--- TASK DETAILS ---
Read the listing and extract each line that includes the word "script".
##### DATA #####
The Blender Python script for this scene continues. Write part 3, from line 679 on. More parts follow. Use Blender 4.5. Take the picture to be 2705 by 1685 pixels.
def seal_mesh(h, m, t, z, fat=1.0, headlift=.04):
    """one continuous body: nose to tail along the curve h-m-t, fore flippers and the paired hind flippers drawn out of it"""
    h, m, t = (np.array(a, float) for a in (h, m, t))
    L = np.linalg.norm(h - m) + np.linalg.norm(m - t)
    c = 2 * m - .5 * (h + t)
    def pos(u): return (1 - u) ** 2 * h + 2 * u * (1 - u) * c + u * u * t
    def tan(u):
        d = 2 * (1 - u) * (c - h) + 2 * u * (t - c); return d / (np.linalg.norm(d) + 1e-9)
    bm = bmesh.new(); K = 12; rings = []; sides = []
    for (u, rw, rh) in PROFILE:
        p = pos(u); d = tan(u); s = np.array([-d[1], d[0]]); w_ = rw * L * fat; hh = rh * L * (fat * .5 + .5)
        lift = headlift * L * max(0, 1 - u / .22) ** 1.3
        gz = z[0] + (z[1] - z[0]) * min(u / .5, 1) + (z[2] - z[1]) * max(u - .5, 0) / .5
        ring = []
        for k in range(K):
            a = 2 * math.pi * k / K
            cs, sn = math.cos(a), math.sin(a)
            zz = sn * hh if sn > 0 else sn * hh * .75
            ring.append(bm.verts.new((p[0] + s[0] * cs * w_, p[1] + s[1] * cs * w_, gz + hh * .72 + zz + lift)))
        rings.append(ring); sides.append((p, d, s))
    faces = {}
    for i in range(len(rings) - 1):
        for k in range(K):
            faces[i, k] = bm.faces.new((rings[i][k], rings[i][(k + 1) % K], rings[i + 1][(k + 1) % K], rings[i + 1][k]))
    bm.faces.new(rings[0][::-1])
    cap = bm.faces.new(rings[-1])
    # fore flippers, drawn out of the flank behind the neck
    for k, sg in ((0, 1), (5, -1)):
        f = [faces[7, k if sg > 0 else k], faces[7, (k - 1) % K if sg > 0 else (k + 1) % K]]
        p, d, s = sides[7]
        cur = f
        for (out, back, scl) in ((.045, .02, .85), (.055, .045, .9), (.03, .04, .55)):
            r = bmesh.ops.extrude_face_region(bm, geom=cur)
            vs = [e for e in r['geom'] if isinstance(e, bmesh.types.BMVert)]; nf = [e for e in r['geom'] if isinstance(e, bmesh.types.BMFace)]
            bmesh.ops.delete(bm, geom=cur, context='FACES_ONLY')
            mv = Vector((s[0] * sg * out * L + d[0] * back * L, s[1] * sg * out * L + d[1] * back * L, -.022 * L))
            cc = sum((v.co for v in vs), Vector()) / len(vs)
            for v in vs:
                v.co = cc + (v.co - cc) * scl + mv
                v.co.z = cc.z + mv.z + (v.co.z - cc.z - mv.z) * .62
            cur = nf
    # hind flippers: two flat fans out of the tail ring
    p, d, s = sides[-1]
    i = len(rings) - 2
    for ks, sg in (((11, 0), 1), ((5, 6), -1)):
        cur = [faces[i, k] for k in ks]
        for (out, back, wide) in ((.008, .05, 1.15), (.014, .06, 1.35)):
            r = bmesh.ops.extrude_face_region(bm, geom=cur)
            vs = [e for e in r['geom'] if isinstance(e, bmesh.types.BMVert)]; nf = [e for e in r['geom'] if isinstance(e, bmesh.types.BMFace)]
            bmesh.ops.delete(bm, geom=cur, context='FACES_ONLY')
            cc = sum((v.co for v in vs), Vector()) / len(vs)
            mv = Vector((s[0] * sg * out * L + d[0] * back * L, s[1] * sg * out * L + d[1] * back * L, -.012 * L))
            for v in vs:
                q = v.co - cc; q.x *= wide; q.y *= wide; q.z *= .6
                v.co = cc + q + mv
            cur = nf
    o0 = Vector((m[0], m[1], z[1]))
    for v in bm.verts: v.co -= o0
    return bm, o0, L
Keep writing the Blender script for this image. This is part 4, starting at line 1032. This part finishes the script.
#####
--- SOLUTION FOR THIS EXERCISE ---
The Blender Python script for this scene continues. Write part 3, from line 679 on. More parts follow. Use Blender 4.5. Take the picture to be 2705 by 1685 pixels.
Keep writing the Blender script for this image. This is part 4, starting at line 1032. This part finishes the script.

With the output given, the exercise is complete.